19h. M. K s’installe au comptoir d’un Izakaya (de zaca : saké) avec trois collègues de bureau. On commande des yakitoris (brochettes de poulet) et toutes sortes de petits plats destinés à accompagner les bières. A tour de rôle, chacun sert l’autre. L’alcool aidant, les conversations s’animent, brisent le formalisme de la journée, dépassent la réserve hiérarchique. 21 h. On décide de boire un dernier verre avec des hôtesses ; histoire de prolonger la conversation avec des confidentes plus neutres et plus accortes. On discute et l’on boit encore ; on parle du travail, de sa famille. 22h00.

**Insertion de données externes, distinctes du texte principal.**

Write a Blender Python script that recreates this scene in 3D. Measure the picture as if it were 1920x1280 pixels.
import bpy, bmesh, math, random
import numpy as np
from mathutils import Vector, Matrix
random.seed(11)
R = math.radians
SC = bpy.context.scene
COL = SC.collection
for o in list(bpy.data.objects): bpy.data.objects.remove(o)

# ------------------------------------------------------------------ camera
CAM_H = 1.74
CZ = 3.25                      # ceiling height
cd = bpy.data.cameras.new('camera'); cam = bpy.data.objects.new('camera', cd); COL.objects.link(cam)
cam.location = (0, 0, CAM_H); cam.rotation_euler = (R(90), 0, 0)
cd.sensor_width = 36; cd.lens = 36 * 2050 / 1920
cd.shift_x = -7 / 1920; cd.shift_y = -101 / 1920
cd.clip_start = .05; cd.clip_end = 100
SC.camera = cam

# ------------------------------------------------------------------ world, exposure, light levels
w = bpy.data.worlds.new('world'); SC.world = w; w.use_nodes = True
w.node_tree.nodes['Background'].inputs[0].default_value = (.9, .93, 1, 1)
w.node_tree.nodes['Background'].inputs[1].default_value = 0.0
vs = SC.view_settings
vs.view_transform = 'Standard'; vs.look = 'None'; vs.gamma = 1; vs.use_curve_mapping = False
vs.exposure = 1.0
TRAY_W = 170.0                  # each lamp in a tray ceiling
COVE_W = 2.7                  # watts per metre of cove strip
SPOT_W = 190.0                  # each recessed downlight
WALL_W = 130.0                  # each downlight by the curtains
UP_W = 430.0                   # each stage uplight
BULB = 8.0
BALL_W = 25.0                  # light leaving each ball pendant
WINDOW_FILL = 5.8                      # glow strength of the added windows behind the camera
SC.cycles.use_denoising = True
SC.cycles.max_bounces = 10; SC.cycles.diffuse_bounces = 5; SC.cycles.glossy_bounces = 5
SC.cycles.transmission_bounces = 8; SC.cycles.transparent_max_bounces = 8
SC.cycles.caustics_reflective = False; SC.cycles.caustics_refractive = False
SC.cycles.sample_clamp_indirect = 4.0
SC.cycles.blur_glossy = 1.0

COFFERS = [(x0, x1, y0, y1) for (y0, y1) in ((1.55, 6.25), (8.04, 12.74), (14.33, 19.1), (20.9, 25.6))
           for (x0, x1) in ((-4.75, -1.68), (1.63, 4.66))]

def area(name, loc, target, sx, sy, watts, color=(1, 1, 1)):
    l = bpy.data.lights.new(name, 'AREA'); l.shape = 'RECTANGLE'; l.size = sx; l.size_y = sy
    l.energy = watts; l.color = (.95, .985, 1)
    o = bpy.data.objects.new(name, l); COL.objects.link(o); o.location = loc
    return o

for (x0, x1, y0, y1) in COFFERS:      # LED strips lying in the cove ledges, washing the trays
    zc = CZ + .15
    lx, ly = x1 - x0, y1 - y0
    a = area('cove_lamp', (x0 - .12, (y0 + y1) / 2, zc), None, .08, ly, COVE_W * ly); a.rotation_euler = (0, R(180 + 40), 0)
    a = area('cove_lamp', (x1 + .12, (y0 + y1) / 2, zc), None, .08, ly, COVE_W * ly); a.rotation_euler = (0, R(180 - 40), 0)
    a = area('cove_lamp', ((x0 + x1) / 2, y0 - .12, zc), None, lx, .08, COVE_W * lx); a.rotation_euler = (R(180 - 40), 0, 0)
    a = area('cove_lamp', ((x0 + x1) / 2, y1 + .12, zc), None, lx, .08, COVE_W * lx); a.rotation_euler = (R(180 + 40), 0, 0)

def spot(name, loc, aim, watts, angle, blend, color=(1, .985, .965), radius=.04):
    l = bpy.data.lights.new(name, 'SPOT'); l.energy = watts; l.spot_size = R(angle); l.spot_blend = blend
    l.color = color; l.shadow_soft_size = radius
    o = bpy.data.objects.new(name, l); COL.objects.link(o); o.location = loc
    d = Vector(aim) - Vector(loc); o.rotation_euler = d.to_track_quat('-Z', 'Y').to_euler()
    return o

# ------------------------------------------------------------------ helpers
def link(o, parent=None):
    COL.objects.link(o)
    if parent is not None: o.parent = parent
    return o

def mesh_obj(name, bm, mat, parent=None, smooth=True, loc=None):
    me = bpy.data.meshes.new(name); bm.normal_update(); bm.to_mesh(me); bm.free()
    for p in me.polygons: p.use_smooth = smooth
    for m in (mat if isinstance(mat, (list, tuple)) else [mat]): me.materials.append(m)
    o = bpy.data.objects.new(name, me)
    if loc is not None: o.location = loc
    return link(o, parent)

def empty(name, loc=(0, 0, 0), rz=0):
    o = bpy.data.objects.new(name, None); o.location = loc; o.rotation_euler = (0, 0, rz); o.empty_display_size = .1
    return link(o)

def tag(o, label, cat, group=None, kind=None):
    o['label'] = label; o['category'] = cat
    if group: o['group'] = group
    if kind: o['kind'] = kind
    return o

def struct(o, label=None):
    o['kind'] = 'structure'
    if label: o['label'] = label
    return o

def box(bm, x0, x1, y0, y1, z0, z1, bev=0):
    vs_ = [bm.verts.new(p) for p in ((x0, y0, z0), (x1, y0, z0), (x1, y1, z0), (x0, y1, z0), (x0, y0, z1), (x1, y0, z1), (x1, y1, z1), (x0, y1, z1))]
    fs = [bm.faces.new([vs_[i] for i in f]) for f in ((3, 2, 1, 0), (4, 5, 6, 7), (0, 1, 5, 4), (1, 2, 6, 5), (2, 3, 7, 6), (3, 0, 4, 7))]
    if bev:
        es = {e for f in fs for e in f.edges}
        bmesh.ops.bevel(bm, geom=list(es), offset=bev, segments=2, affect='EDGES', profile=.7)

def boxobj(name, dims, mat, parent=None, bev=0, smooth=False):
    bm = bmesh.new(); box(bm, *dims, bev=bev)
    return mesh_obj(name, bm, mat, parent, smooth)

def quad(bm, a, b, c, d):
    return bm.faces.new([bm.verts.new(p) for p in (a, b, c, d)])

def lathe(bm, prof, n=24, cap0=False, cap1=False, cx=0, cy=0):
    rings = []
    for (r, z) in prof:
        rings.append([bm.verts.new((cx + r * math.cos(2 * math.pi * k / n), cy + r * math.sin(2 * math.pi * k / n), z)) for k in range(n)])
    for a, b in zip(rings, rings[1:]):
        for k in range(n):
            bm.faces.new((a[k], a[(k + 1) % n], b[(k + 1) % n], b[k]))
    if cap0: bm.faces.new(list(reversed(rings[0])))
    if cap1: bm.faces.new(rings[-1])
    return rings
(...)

Pour M. K., il est temps de repartir. Demain il doit dîner avec le responsable de son département. Des cohortes de salarymen s’épaulent et se tiennent avant de s’engouffrer dans les taxis. 22h37. Le shinkansen repart pour Tokyo. Dans deux semaines c’est la Golden Week. Des millions de Japonais partiront en vacances. M. K aussi. Peu importe que tout soit bondé et que les prix soient généralement doublés. Car le sentiment culpabilisateur de prendre individuellement des vacances se dilue dans ce mouvement d’ampleur national. Si M. K a droit à 19 jours, il n’en prendra que la moitié. Il a promis à sa femme de l’emmener du côté de Matsumoto. Il doit aussi prendre rendez-vous avec le prêtre shintoïste pour bénir leur nouvelle voiture. Si la soirée ne s’éternise pas trop avec son responsable il ira se changer les idées au pachinco demain soir. Propulser des billes en acier dans ces sortes de flipper machines à sous le détend furieusement. M. K a déjà fermé les yeux. Le contrôleur s’incline respectueusement au milieu du couloir.